Untuk itu, perlu ada upaya bersama untuk merukunkan kedua kubu. Tindakan dan ucapan yang menghina dan merendahkan, tambah Jimly, harus dihindari. Pendekatan soft power atau persuasi juga diutamakan. “Misalnya, kalau menang ya jangan ngasorake (merendahkan),” kata Jimly.

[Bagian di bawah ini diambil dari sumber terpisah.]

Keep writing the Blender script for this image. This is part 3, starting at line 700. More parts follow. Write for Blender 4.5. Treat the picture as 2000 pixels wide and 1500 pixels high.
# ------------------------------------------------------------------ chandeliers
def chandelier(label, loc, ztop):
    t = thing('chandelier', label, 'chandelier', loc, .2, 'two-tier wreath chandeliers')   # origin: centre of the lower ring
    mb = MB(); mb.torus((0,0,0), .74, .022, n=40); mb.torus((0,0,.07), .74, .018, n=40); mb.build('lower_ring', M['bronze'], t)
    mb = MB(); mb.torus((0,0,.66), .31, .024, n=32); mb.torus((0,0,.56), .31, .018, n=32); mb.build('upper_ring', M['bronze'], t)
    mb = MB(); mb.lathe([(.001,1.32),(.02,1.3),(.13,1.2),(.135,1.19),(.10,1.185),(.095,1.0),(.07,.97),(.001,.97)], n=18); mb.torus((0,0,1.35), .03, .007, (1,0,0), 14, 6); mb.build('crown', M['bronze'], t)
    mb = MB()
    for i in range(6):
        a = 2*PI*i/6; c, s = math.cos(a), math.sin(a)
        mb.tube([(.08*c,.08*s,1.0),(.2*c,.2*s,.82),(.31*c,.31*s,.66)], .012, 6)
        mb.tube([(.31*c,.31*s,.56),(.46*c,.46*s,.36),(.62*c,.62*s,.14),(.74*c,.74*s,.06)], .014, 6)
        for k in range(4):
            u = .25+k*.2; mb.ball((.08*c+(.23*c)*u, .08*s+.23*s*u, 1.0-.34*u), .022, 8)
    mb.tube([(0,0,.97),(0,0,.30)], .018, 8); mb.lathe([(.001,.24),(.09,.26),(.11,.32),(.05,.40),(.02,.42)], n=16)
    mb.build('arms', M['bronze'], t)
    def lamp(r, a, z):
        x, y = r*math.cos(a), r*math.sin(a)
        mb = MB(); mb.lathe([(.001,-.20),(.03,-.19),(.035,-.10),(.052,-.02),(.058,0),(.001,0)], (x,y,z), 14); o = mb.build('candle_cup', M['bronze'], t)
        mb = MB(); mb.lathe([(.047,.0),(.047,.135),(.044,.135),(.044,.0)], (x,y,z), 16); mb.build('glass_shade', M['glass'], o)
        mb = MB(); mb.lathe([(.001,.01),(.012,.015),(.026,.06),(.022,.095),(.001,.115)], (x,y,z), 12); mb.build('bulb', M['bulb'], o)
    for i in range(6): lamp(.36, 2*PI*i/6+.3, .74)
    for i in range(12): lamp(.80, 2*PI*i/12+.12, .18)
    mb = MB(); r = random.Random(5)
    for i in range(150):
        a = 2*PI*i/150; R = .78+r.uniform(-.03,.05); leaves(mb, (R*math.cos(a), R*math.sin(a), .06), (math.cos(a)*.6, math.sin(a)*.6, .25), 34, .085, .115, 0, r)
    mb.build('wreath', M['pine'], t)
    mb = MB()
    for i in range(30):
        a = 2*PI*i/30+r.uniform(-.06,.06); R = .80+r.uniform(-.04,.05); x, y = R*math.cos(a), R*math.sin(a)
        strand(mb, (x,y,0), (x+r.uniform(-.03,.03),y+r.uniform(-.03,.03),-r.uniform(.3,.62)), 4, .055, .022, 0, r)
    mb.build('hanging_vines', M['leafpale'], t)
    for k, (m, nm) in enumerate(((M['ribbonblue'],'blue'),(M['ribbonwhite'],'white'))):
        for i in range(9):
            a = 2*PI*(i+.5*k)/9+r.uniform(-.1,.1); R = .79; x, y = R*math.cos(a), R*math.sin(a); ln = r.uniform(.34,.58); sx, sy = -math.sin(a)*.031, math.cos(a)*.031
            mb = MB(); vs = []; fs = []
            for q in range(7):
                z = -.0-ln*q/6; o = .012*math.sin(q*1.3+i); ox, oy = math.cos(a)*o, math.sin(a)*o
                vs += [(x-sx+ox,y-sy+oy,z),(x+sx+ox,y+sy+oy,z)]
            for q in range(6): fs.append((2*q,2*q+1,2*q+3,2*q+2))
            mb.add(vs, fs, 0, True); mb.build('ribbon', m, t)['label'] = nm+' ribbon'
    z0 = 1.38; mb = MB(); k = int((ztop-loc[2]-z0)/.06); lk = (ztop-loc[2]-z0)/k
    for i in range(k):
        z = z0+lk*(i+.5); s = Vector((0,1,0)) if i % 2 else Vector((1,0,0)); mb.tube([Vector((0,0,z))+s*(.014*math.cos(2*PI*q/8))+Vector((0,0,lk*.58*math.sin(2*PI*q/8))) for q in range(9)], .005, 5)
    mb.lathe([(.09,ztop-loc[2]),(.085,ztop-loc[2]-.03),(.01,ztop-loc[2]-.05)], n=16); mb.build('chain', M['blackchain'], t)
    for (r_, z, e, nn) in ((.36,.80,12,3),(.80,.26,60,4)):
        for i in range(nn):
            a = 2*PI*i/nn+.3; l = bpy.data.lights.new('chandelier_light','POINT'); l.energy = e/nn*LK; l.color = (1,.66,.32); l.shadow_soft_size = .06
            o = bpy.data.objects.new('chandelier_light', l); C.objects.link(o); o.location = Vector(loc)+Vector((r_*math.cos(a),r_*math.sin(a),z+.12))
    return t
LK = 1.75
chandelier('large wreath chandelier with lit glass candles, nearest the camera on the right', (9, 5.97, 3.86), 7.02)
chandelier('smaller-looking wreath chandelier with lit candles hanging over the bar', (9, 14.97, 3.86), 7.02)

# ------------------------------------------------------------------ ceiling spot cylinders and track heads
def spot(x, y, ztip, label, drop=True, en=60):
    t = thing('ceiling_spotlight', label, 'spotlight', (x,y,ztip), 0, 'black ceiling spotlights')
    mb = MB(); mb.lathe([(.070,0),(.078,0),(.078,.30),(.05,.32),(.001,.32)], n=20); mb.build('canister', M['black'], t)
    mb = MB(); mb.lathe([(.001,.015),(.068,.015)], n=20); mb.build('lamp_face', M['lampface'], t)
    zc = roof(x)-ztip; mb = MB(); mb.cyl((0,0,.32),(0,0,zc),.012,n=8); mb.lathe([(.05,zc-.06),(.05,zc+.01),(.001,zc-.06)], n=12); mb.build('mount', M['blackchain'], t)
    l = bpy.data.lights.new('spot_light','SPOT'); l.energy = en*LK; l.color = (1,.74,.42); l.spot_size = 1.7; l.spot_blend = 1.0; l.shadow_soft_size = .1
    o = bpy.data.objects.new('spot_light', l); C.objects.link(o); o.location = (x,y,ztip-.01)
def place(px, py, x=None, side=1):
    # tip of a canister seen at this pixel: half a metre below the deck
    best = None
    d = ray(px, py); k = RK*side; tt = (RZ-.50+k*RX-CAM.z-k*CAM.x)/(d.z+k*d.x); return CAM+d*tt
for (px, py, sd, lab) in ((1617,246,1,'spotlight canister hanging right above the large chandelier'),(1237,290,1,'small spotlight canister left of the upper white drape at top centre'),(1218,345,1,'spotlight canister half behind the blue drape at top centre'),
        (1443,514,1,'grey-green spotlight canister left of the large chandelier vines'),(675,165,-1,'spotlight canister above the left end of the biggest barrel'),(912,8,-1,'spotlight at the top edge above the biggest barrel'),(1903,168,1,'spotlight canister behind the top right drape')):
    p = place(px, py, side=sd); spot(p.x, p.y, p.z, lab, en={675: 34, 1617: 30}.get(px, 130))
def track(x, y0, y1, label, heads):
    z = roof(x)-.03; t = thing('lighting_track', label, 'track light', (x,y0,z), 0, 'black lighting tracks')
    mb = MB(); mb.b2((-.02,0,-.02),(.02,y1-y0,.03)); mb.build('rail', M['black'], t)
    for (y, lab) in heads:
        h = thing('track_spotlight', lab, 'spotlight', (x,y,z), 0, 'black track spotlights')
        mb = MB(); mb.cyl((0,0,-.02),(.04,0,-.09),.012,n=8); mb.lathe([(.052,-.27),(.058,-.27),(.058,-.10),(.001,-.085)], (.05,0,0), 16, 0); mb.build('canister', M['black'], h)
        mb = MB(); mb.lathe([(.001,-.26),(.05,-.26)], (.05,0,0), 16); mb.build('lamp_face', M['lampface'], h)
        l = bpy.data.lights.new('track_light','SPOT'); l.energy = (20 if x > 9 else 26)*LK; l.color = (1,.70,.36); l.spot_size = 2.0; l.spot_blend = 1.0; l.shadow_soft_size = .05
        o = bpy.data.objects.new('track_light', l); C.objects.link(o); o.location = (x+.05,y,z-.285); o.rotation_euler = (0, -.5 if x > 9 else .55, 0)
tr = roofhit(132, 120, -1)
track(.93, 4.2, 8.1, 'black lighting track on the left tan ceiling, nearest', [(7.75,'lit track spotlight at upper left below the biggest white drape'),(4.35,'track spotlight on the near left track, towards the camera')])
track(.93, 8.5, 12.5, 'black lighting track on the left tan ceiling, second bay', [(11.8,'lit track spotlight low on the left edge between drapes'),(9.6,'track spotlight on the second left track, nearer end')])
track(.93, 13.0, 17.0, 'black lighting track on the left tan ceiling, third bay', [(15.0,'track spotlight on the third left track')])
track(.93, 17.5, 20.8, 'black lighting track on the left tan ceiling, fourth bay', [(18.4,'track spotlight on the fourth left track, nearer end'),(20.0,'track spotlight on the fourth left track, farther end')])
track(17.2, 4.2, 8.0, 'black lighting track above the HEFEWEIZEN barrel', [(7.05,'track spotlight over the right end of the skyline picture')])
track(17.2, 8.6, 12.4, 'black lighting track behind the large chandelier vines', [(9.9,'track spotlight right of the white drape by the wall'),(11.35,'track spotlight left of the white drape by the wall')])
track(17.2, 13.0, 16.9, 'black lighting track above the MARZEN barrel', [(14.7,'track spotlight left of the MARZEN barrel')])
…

Dalam kesempatan itu juga hadir antara lain Rais Syuriah PB Nahdlatul Ulama Masdar Farid Masudi, ulama Habib Salim bin Shalahuddin bin Salim bin Jindan, musisi Samsudin “Sam Bimbo” Hardjakusumah, dan pengamat politik Ray Rangkuti.
Tidak bijak
Jimly juga menilai ajakan bagi masyarakat untuk berdemonstrasi turun ke jalan untuk menolak hasil pemilu tidaklah bijak. Sebab, mekanisme penyelesaian perkara atau sengketa hasil pemilu telah memiliki mekanisme yang melembaga; melalui Badan Pengawas Pemilihan Umum, Dewan Kehormatan Penyelenggara Pemilu, dan Mahkamah Konstitusi.
“Misalnya, kalau menang ya jangan ngasorake (merendahkan),” kata Jimly.
Terlebih lagi, menurut Jimly, kegiatan pemungutan suara yang digelar 17 April lalu adalah demonstrasi sikap politik masyarakat Indonesia terbesar. Lebih dari 150 juta atau 80 persen warga negara Indonesia yang berhak, telah menggunakan hak pilihnya.
“Tidak ada demonstrasi yang lebih besar dibandingkan (pemungutan suara) 17 April lalu. Jumlah orang yang hadir mengungkapkan sikap dalam menentukan pemimpin itu banyak sekali, 150 juta orang,” kata Jimly.
Dalam acara ini juga digelar pembacaan deklarasi Gerakan Indonesia Damai. Gerakan Indonesia Damai adalah persatuan dari berbagai kelompok gerakan mahasiswa, seperti Himpunan Mahasiswa Islam, Gerakan Mahasiswa Nasional Indonesia, dan Pergerakan Mahasiswa Islam Indonesia. Jimly juga tercantum sebagai deklarator.
Deklarasi ini berisi sembilan poin yang pada intinya menolak upaya delegitimasi terhadap penyelenggara pemilu dan meminta peserta pemilu untuk menggunakan mekanisme hukum yang telah disediakan untuk menyengketakan hasil atau proses pemilu.
Dalam deklarasi ini juga disampaikan bahwa langkah-langkah yang disebut ‘people power’ berpotensi untuk menimbulkan konflik horizontal di masyarakat. “Dan dapat memicu terjadinya adu kekuatan massa di jalanan yang jelas sangat bertentangan dengan prinsip demokrasi dan negara hukum,” kata Ketua Umum Pengurus Besar HMI Respiratori Saddam Al Jihad sebagai pembaca deklarasi.
Melalui deklarasi ini juga disampaikan apresiasi kepada KPU dan Bawaslu yang telah berhasil menyelenggarakan Pemilu 2019 dengan jujur, adil, dan transparan. Ungkapan terima kasih juga disampaikan kepada jajaran TNI-Polri yang dianggap telah mengawal jalannya Pemilu 2019 dengan aman sejak masa kampanye.
“Kami percaya bahwa seluruh jajaran TNl-Polri akan selalu solid bersatu menjaga ketertiban umum, memberi rasa aman di tengah masyarakat, mengawal konstitusi, dan menjaga keutuhan NKRI,” kata Saddam.